McLean Residents Worry about Rail Noise
0
Votes

McLean Residents Worry about Rail Noise

Elevated rail line would bring increased noise, they say.

July 25, 2002

Charlene Curry lives next to where a proposed elevated rail line along the Dulles Corridor would run. The mother of a two-year-old daughter, Alexandra, already installed sound proof windows in her house to cope with the existing noise of traffic.

"We're hoping that we'll get a sound barrier put up," she said. "If there's not a barrier I think it'll impact our quality of life."

June Lavington, a schoolteacher, lives in the same McLean Ridge community as Curry. She said she could understand how some people might be bothered by the additional noise. For her part, she said, a rail line would not disturb her very much.

"I moved to New York when I was in my 20s from a small Southern town," she said. "And despite the noise of ambulances and police cars, I slept extremely well the first night."

SOME COMMUNITIES along the corridor have started organizing. Citizens in Hallcrest Heights hired an acoustical engineer to determine the impact of a rail line along the Dulles Toll Road, said Clark Tyler, president of the Hallcrest Heights homeowners association.

Hallcrest Heights is a community of 158 townhomes sandwiched between Route 123, Great Falls Street and the Dulles Corridor. Some maps in the Environmental Impact Statement for the Dulles Corridor Rapid Transit Project show an elevated rail line running above the neighborhood before veering off to the west to go into Tysons Corner.

The EIS was released last month and presents a variety of options for public transit along the Dulles Corridor, including rail service, rapid bus transit service (BRT), or a combination of the two. The rail option would require building a rail line in the median of the Dulles Toll Road.

"We're going to be sitting under an elevated railway," said Tyler. "When it gets to us it's going to be fully elevated to bend into Tysons."

Despite that, Tyler said his homeowners association supported the Rail to Dulles project. But he added that the rail project would be a good opportunity to provide the residents of Hallcrest Heights with a good sound barrier. Currently a wooden wall separates the neighborhood from the highway, a wooden wall that Tyler said is rotting.

"It is worth absolutely nothing," he said. "They got it repaired with a 2 by 4 and a piece of plywood."

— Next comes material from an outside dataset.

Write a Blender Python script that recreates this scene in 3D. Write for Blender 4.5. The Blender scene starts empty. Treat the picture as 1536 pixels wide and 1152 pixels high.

BUT OFFICIALS working on the Dulles Corridor Rapid Transit Project say the noise impact will be minimal. "I don't believe there were significant impacts based on noise in any of the residential areas," said Chip Badger, assistant director for public transportation with the Virginia Department of Rail and Public Transportation. "The additional noise from either the BRT or the rail is within ambient noise levels."

Badger also said that the project was considering a five-foot buffer wall for the rail option. The wall would separate the rail line from the highway.

Tyler is not convinced. He said the noise levels are already too high in his neighborhood. Believing that there will be no significant noise impacts of screeching wheels turning towards Tysons Corner is "like believing in the Easter bunny," he said.

"This is the only section in the Dulles corridor that does not have adequate noise barriers," he added. "You can't treat it as a rail-only instance. A corridor is a corridor. It has everything but honking geese."

THE HALLCREST HEIGHTS community received the support of Dranesville Supervisor Stuart Mendelsohn (R) on Monday. On Mendelsohn's recommendation, the board asked the Fairfax County Department of Transportation to forward the neighborhood's concerns to the Dulles Corridor Rapid Transit Project and to the Washington Metropolitan Area Transit Authority and to request a written response from WMATA.

"Although I am aware that complete noise and traffic mitigation strategies will not be developed until the final design of the project, I believe that it is important to voice the concerns of our communities as early as possible," he wrote in a statement presented to the board.

Mendelsohn also said he thought there would be a significant noise impact from the project.

"The EIS gave it a little short shrift," he said.